Comment 17 for bug 1371677

Revision history for this message
Matt Riedemann (mriedem) wrote :

From IRC, danpb pointed out that blockdev is blocking on purpose, and when the volume is gone that will take awhile, so that's what's causing the lock to be held so long:

http://logs.openstack.org/38/123438/2/check/check-tempest-dsvm-neutron-full/bb1dbb6/logs/screen-n-cpu.txt.gz?#_2014-09-24_03_09_56_913

2014-09-24 03:09:56.913 32123 ERROR nova.virt.libvirt.driver [-] _get_disk_over_committed_size_total took 117.755759954 secs

That's taking nearly 2 minutes.

From danpb:

(10:48:04 AM) danpb: sdague: blockdev taking a long time is a sign that the underlying storage is dead
(10:48:20 AM) danpb: eg, could be an iSCSI lun for which the iscsi server is no longer running
(10:48:20 AM) dansmith: and this is blockdev on an iscsi target, right?
(10:48:36 AM) sdague: yep
danieru danpb dansmith
(10:48:56 AM) sdague: so is there a non blocking way to poke that?
(10:48:56 AM) danpb: so good to check to see that cinder still has the corresponding iscsi server active when this happens
(10:49:00 AM) mriedem: danpb: is there a quicker way to find out up front if the bdm is gone?
(10:49:17 AM) sdague: because the issue is this goes off into a blocking call for 2 minutes
(10:49:17 AM) danpb: not that i know of, off hand
(10:49:21 AM) sdague: which is holding locks
(10:49:27 AM) danpb: generally this turns into an uninterruptable sleep in the kernel
(10:49:31 AM) sdague: and .... other stuff times out
(10:49:42 AM) dansmith: yeah, it's blocking by design
(10:49:50 AM) sdague: dansmith: yep
(10:49:52 AM) mriedem: ok, could we call off to cinder to find out of the volume is deleted?
(10:49:53 AM) dansmith: because you can't really tell that it's gone until it times out
(10:49:56 AM) mriedem: *if
(10:49:57 AM) danpb: being non-blocking on I/O errors is a good way to get data corruption
(10:50:08 AM) danpb: so the kernel generally avoids that

So we need a patch that checks if the volume is gone (non-blocking) before we call blockdev to get the size of the volume, that should free us up here.

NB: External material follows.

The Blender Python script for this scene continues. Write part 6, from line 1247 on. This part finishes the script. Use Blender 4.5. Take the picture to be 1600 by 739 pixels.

When I looked at this on Friday, the cinder logs were showing that the volume was deleted right around the time that we had the blockdev failure and stacktrace, so we can probably go back to cinder and see if the volume has been deleted just by it's state and then short circuit our work in _get_instance_disk_info.